* _TO DO_:
Scan the records and identify every line in which the string "follow" occurs, then return those lines.

* _SUPPLIED DATA_:
★ ★ ★ ★ ★ ★ ★

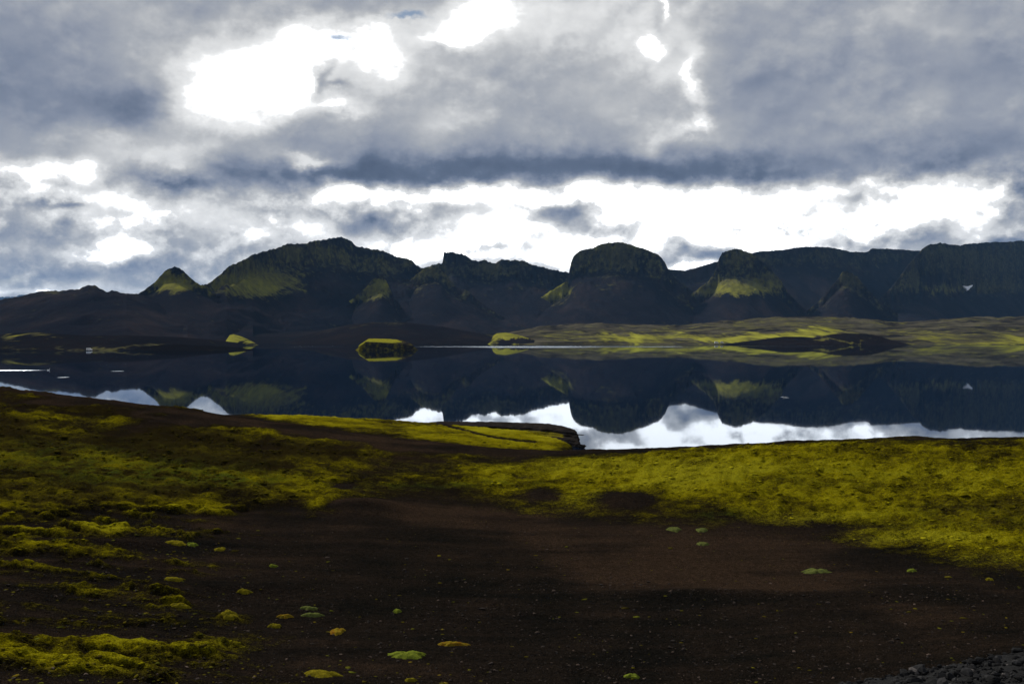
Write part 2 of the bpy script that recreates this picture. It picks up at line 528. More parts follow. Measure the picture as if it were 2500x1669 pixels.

★ ★ ★ ★ ★ ★ ★

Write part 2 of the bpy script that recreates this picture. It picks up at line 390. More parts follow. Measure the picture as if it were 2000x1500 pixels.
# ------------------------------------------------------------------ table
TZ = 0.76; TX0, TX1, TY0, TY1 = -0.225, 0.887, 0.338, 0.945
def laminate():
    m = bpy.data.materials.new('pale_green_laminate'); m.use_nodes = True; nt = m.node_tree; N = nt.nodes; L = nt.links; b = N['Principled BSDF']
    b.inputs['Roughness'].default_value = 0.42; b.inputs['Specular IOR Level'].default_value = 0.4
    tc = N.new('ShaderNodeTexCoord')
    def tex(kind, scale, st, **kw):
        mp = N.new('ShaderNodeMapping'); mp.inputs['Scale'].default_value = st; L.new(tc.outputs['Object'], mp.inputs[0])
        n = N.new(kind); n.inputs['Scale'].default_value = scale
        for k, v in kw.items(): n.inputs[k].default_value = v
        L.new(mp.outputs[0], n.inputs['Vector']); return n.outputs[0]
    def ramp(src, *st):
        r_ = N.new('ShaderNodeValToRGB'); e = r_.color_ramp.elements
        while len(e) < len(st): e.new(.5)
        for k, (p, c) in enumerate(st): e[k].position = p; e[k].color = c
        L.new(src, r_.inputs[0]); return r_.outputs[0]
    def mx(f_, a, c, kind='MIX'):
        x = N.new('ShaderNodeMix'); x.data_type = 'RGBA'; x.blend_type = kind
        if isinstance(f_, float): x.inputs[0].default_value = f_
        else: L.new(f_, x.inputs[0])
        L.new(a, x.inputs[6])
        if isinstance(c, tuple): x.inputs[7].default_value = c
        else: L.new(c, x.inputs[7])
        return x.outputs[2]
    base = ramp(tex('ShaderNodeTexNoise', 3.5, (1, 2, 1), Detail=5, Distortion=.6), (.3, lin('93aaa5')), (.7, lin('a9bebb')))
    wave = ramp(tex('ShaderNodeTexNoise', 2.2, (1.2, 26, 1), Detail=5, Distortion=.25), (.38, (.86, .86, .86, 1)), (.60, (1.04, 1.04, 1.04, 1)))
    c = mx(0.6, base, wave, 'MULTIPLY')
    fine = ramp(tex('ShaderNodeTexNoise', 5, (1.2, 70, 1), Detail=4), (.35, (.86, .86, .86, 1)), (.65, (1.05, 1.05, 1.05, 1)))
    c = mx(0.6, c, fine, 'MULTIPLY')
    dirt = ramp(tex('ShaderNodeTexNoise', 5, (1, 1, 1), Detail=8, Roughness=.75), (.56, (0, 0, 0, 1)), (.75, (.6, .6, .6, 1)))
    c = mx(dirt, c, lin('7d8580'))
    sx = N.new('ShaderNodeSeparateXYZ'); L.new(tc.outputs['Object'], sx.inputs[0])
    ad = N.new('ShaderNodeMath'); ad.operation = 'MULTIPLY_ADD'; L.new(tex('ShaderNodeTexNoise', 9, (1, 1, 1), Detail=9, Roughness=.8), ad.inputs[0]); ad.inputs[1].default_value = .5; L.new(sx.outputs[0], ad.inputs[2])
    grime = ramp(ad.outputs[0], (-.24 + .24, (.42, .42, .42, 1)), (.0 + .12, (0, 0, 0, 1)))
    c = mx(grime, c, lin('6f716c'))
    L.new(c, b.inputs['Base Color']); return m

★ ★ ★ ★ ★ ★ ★

* _SOLUTION TO THE PROBLEM_:
Write part 2 of the bpy script that recreates this picture. It picks up at line 528. More parts follow. Measure the picture as if it were 2500x1669 pixels.
Write part 2 of the bpy script that recreates this picture. It picks up at line 390. More parts follow. Measure the picture as if it were 2000x1500 pixels.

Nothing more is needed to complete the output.